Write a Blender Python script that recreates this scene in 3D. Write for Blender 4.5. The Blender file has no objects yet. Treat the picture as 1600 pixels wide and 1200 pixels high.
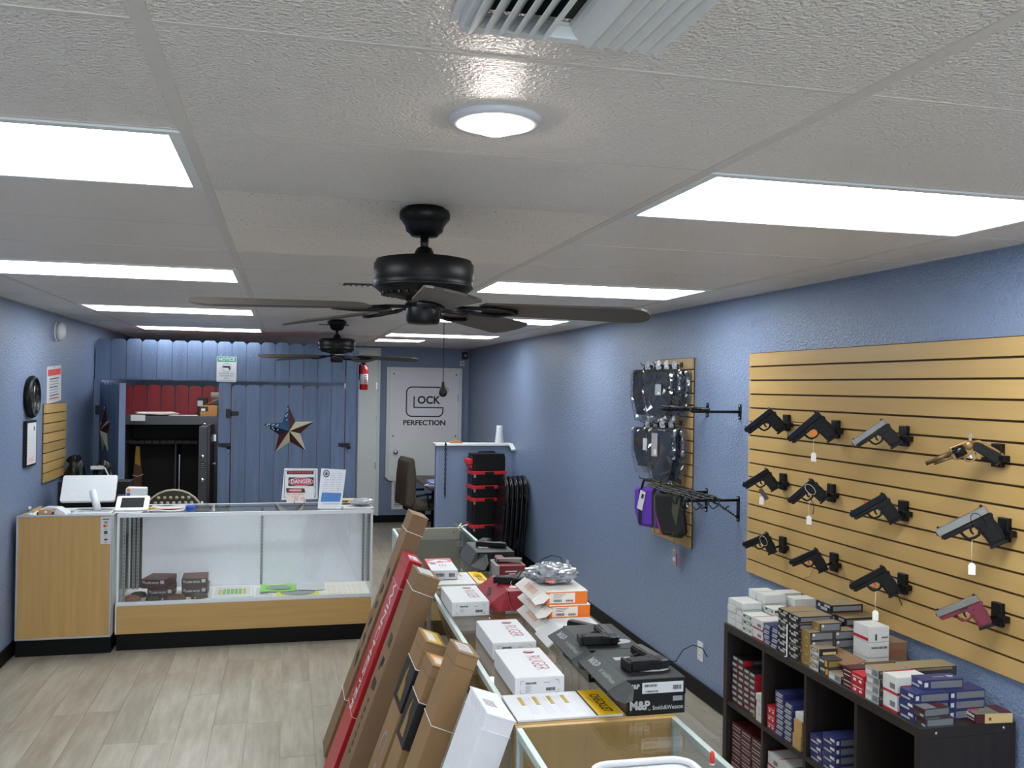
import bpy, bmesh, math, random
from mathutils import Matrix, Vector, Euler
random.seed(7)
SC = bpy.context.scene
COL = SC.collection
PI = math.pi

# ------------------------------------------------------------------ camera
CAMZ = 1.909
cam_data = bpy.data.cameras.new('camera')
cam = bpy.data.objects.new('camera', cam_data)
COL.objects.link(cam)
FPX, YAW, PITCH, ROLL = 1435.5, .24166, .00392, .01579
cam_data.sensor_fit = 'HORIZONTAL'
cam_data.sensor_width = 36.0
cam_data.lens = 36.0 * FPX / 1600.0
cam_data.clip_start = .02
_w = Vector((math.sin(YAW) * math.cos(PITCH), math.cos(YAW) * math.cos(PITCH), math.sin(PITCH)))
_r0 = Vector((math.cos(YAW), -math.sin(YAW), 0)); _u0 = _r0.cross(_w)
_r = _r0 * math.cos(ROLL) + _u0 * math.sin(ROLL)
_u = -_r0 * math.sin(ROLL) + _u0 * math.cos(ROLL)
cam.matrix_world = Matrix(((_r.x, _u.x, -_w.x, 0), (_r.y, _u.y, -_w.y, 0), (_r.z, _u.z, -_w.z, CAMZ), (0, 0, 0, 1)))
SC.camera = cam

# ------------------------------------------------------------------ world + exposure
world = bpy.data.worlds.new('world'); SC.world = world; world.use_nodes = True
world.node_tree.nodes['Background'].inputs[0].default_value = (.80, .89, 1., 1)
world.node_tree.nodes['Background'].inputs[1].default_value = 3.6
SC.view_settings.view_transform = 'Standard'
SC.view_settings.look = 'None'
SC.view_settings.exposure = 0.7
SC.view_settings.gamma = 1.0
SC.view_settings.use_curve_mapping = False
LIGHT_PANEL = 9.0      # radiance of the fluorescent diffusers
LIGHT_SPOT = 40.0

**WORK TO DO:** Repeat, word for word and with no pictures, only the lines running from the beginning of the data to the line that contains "PI = math.pi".

**EXERCISE RESPONSE:**
Write a Blender Python script that recreates this scene in 3D. Write for Blender 4.5. The Blender file has no objects yet. Treat the picture as 1600 pixels wide and 1200 pixels high.
import bpy, bmesh, math, random
from mathutils import Matrix, Vector, Euler
random.seed(7)
SC = bpy.context.scene
COL = SC.collection
PI = math.pi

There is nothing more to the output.